Wednesday, July 25

the newsroom


I’m infatuated with a TV show. It’s been a while. I mean, of course I watched Game of Thrones. What self-respecting fantasy writer (or aspiring fantasy writer) hasn’t? And it’s great entertainment, don’t get me wrong, but there’s no infatuation. I just like it, a lot. But this new show – it’s infatuation, moving towards love.

I doubt very much that you’ll be surprised when I tell you that the show is Aaron Sorkin’s  The Newsroom. I didn’t watch much of The West Wing – no cable at the time and the Internet was not yet all over streaming things like that – but the couple episodes I saw were enjoyable. From a distance though, it seemed like a bit of a fairytale: centrist, pragmatically progressive president making the decisions we wish the American president had been making, and showing the heart we wish he’d been showing, during the height of the Dubya debacle. In the absence of regular exposure to the show, I just never developed an attachment. I never had a chance to properly suspend disbelief.
How things change.

It’s 2012 now, and TV programming is readily available via steaming and download. As interested as I am in how disingenuous the mainstream media is, the premise intrigued. And then I saw the opening clip from the first episode, when Jeff Daniel’s anchorman character, Will McAvoy, has a meltdown during a panel discussion and admits that the ole’ US of A ain’t what she used to be, or perhaps ain’t what she likes to selectively remember she used to be, all nation states having this powerful tendency towards revisionist self-perception.

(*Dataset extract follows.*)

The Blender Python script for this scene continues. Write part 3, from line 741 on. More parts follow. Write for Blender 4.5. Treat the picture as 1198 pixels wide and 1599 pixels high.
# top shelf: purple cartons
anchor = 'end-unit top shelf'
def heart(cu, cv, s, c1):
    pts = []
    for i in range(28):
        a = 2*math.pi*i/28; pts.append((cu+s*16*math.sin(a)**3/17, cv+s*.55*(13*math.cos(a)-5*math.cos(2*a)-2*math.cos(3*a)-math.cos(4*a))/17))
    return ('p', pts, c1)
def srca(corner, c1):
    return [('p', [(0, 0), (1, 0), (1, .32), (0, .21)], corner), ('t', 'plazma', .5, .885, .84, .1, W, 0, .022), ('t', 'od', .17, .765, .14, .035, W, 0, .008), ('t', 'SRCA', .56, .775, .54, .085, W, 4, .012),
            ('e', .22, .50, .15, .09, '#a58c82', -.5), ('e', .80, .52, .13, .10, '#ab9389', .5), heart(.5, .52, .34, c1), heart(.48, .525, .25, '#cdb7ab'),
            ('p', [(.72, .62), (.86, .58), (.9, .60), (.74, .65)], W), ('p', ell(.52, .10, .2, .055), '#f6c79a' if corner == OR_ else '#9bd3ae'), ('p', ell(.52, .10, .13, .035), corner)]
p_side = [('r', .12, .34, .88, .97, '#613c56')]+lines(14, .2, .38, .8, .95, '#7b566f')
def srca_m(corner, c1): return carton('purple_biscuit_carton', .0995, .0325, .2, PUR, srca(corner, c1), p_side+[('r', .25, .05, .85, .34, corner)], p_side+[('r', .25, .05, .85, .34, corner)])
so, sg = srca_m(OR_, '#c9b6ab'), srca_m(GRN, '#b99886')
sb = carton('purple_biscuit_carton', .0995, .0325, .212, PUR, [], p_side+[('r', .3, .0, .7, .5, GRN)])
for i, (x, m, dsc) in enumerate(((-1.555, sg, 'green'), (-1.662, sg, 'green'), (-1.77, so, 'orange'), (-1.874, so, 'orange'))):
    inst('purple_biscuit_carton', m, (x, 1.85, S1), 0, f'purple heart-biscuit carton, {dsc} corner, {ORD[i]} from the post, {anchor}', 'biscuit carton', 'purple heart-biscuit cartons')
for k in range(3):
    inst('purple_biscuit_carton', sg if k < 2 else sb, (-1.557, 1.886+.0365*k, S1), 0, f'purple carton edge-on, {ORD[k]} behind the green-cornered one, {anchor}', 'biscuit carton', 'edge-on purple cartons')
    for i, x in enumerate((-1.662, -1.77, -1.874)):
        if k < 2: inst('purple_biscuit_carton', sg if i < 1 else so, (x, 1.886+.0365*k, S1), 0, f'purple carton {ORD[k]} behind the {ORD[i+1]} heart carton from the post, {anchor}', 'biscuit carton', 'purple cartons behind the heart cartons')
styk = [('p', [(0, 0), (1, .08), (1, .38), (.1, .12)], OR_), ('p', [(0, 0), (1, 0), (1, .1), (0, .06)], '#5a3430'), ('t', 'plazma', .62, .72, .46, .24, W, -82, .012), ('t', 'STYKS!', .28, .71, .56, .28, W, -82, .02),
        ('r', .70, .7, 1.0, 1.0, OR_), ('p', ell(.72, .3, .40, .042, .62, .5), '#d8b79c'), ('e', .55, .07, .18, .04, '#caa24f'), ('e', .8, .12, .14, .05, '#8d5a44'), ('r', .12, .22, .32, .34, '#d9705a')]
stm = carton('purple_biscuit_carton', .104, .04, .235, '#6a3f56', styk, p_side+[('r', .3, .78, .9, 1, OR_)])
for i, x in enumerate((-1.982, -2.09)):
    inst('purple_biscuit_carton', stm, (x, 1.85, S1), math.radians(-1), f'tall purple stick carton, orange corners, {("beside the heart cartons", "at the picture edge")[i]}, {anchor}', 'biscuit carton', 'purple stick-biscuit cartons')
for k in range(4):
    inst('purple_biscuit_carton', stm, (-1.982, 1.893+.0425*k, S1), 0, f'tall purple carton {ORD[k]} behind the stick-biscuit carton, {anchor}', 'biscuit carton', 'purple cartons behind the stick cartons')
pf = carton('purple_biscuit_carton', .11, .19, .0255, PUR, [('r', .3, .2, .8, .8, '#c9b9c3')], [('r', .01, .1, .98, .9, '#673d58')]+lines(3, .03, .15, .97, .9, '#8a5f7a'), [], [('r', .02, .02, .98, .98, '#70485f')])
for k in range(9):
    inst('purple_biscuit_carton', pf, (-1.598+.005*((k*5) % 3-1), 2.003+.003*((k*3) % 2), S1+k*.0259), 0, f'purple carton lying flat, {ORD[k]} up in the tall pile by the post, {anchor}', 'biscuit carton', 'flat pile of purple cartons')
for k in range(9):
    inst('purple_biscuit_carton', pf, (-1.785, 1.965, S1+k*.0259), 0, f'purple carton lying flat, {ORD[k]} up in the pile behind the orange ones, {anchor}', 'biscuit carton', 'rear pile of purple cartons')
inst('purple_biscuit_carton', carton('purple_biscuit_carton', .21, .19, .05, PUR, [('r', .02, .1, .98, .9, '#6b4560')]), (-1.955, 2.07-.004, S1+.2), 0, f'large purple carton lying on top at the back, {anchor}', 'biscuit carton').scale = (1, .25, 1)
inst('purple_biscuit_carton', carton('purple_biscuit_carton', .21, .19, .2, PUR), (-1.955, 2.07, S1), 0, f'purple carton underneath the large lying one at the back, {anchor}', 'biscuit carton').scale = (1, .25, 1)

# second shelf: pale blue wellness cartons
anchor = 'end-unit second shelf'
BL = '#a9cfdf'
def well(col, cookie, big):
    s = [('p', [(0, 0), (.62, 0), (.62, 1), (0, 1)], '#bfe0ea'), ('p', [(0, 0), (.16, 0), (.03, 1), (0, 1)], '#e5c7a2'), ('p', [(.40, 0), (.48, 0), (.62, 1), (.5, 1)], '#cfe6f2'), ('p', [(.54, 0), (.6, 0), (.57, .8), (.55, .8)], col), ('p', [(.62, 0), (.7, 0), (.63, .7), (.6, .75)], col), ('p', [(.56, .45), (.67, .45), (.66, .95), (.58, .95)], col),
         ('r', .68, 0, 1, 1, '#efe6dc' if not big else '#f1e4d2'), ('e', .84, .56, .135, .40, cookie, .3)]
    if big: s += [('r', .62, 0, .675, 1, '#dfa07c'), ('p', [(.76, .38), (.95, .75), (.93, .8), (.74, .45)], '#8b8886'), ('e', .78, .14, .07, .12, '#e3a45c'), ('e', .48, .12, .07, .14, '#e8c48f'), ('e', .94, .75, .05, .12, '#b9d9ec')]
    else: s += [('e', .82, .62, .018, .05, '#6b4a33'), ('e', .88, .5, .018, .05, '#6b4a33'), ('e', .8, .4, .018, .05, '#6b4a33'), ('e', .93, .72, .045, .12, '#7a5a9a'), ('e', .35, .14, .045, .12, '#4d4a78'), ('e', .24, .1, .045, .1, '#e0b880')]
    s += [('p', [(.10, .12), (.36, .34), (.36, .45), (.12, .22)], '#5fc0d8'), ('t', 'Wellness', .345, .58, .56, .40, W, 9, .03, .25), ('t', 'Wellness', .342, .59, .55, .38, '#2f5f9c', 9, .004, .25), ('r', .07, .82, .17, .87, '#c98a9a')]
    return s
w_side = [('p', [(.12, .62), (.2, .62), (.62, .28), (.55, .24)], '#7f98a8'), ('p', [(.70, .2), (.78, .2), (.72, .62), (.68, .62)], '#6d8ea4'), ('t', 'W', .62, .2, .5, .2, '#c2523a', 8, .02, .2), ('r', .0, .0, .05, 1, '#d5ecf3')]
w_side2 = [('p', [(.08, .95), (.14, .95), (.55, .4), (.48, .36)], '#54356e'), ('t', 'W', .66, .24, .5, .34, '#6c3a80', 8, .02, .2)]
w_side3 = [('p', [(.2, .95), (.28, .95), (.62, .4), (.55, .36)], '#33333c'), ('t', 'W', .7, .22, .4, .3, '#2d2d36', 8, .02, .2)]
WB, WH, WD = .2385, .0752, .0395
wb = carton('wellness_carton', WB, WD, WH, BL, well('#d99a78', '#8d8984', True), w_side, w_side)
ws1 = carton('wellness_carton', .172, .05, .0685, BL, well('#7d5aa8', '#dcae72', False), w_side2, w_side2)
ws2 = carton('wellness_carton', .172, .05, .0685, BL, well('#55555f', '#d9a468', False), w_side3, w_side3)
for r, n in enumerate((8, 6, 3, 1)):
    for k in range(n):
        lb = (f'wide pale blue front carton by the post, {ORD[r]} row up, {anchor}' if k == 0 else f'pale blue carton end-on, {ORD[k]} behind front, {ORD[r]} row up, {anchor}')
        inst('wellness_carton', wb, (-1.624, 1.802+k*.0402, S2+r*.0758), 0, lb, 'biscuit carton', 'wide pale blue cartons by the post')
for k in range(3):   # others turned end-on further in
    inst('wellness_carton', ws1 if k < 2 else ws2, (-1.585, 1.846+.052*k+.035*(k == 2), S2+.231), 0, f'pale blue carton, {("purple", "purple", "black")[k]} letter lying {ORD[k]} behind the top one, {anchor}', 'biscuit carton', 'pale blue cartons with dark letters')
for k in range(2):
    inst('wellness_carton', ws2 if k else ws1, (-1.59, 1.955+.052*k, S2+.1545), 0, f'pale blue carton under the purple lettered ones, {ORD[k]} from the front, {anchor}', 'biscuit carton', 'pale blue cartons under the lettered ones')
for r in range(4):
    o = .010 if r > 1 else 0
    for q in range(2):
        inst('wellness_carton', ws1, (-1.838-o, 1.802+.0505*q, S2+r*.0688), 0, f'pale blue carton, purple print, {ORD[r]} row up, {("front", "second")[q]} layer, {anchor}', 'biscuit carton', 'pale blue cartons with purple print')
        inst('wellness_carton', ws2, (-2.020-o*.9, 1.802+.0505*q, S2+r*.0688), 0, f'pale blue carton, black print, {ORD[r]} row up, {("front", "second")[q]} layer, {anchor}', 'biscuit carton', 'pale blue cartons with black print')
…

Anyway, as much as I didn’t necessarily agree with all of McAvoy’s memory of the States from its relative glory days in the wake of WWII, I did like his take on the current state of affairs, especially his critical views regarding the MSM’s way of selling out the truth in favor of ratings. It looked compelling. I bit.

Five episodes in I’m hooked, and the show, which flashed back in episode one to the explosion of Deep Water Horizon and has been quickly moving forward towards the present in a review of McAvoy’s (and his team’s) developmental arc, is getting more and more compelling. The acting is great, Sorkin’s writing is typically erudite, sharp, and warp-paced, and the drama is compelling.

But I love it for what it’s trying to do – shape and participate in a discussion on integrity and truth in a way that the MSM infotainment industry is no longer very interested in participating in. If West Wing was a fairytale about what we wish the White House could be, then The Newsroom is a fairytale about what we can only dream of our news sources being.

And it is a fairytale, make no mistake. This many idealistic people in the same room only happens in rarefied circumstances, and I sadly doubt that an MSM newsroom is one of them. That said, Keith Olberman (who is rather unlike Will McAvoy in ideological terms) did take most of his staff with him when he was fired, so I guess there still is some idealism and loyalty. Exceptions that prove the rule? But I digress…

The fairytale world the characters of The Newsroom live in is one in which Democrats and Republicans actually represent different ends of a notably wide spectrum of political and ideological thought. That just isn’t the case anymore than it’s accurate to say that there’s much of a difference between the policies of Liberals and Conservatives in Canada. Seen on a political spectrum, the difference between Democratic and Republican policy (or Liberal/Conservative) is actually minute, the ferocity of the rhetoric giving the impression that there is a insurmountable gulf between them when the truth is that they are peas in a pod, siblings arguing over semantics at a volume loud enough, they hope, to discourage real exploration of the options that we face as a species.

So I have this weird conflict inside me as I fall in love with this show: I think that it raises important questions about how the infotainment industry is shaping our thought by means of untruth and innuendo, and that’s a discussion worth having. But it also reinforces the idea that all we need to do is find a center-right equilibrium full of civil discourse again to be happy and safe, with no real need to actually discuss ideas outside of that narrow ideological pie slice as we move forward.

That’s just silly. Our culture is obviously broken in profound ways, wearing out as we near the end of an age. The empires are crumbling and, I think, we’d be better off just admitting it and moving in a new direction with an urgency that is currently, and profoundly, lacking. My greatest fear is that future generations, if there are any that far forward, will look back at this time and place and wonder how we could have been so stupid, so selfish, so myopic and intentionally vapid. I don’t want that to be our legacy. Who would?

Anyway, if you haven’t watched it yet, here’s McAvoy’s opening salvo from episode one. And here’s a toast to debate and discussion and discourse, and the place that art – even TV art – can play in that debate..


p.s. I'm still struggling to rearrange my world so that I have appropriate time to write again. I believe it will happen, but it's not happening fast enough. For me. But I'm trying. And that's part of the journey, so I guess I'll be okay with it. Final revisions on The Novel are still crawling forward. I will finish at some point, my promise to both of us.